Zürcher Luxusprobleme

Angestossen hat das Thema kürzlich der Politikwissenschaftler und NZZ-Redaktor Fabian Urech in der NZZ. «In Zürich ist genug Geld da», schrieb er, und da habe ich sofort
an die Geschichte mit dem grünen Salat denken müssen, der in einem vornehmen Lokal an der Limmat zwanzig Franken kostet. Vitello tonnato wurde dort in diesem Sommer mit 44 Franken in Rechnung gestellt.
Dreihundert Meter flussabwärts kehren wir ein in einem der exklusivsten «Restaurants» der Stadt: dem Limmatclub. Er hat ein einfaches und gerade deshalb wunderschönes Clublokal am Ufer, das während vier Wochen im Sommer
für Mitglieder von aufgestellten prominenten Ehemaligen bedient wird, zum Beispiel von Mägi Barmettler, der ehemaligen Assistentin des Stadtpräsidenten. Uns serviert sie das Tagesmenü: Fleischkäse mit Spiegelei zu Fr. 12.50. Was wir sonst noch zu uns nehmen, ist unwichtig: Schliesslich erheben wir uns und bezahlen 75 Franken. Wein und Kaffee inbegriffen, für drei Erwachsene, wohlverstanden. – Es lebe der kleine Unterschied! Wie gesagt: «In Zürich ist genug Geld da!»

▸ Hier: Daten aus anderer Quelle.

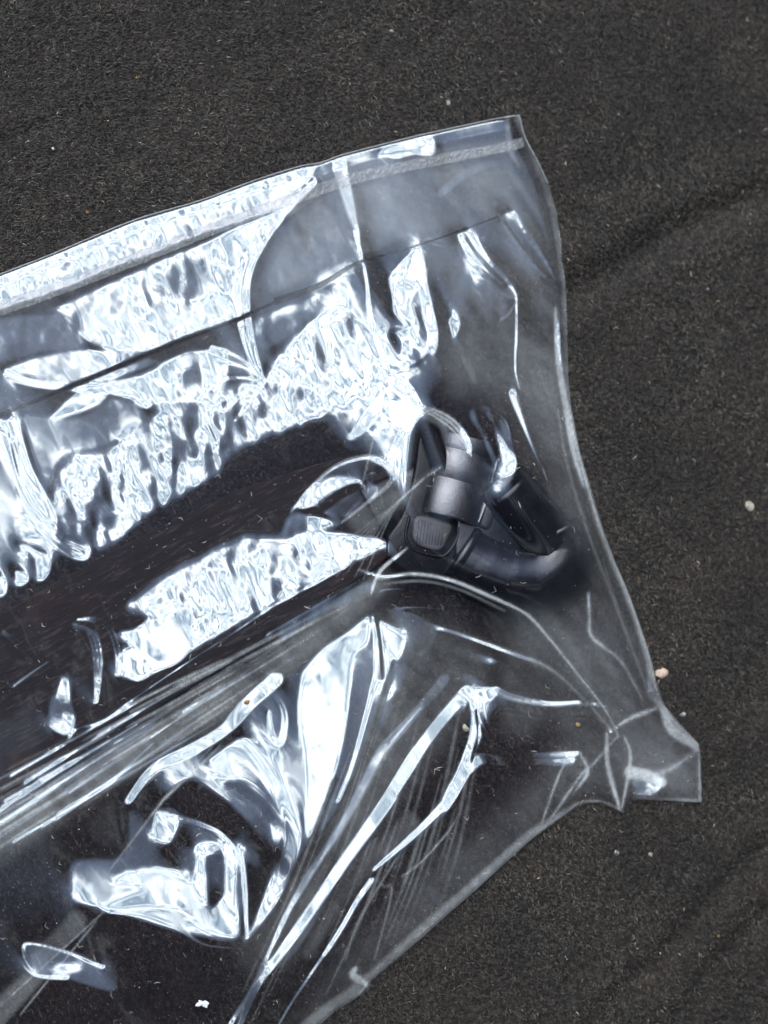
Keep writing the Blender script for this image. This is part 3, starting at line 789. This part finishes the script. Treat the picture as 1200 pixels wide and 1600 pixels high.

Der Abend ist schön, wir spazieren hinauf zum «Storchen», dem eingangs erwähnten Lokal. Wir  haben Lust auf Kaffee. Der Espresso kostet Fr. 5.90, der doppelte Fr. 7.–. Das Tatar schlägt mit 38 Franken zu Buche, mit Pommes frites plus 8.–. Es sei hier ein bisschen wie in Venedig, flötet es auf der Website. Unser sehr netter Kellner, der aus Asien stammt und englisch spricht, hat Mühe mit dem Espresso; wir auch, denn dieser erscheint in einem winzigen Gefäss, das man an weniger vornehmen Orten als Crèmetöpfli verwendet.
Ist Zürich teuer oder nur preiswert? Fabian Urechs brillanter Artikel über das offenbar alltägliche Ausgabenverhalten der öffentlichen Hand nennt als Beispiel ein 150 Meter langes neues Geländer am Binzmühlebach im Norden der Stadt, das infolge Handführung aus Holz und filigranem Drahtnetz 100 000 Franken gekostet hat.
Gespart wird aber auch, in dieser Stadt, bitte sehr: Den tapferen Kleintheatern 62 und Stok, die je 145 000 Franken pro Jahr kosten, will Corinne Mauchs Kulturbürokratie den Stecker ziehen. Und da wäre auch noch das Theater Rigiblick…
Regula rät den Betroffenen, sich schon mal vorsorglich in die Schlange bei der Lebensmittelverteilung an der Europa-Allee anzustellen. Oder sich von einem Asylbewerber beraten zu lassen, der in dieser Stadt, in der Geld ja bekanntlich keine Rolle spielt, mit weniger als zehn Franken für Essen, Trinken, Hygieneartikel und Taschengeld auskommen muss. Das reicht doch elegant für einen doppelten Espresso im «Storchen», bitte mit Trinkgeld. Damit auch unser lächelnder asiatischer Kellner nicht zu kurz kommt.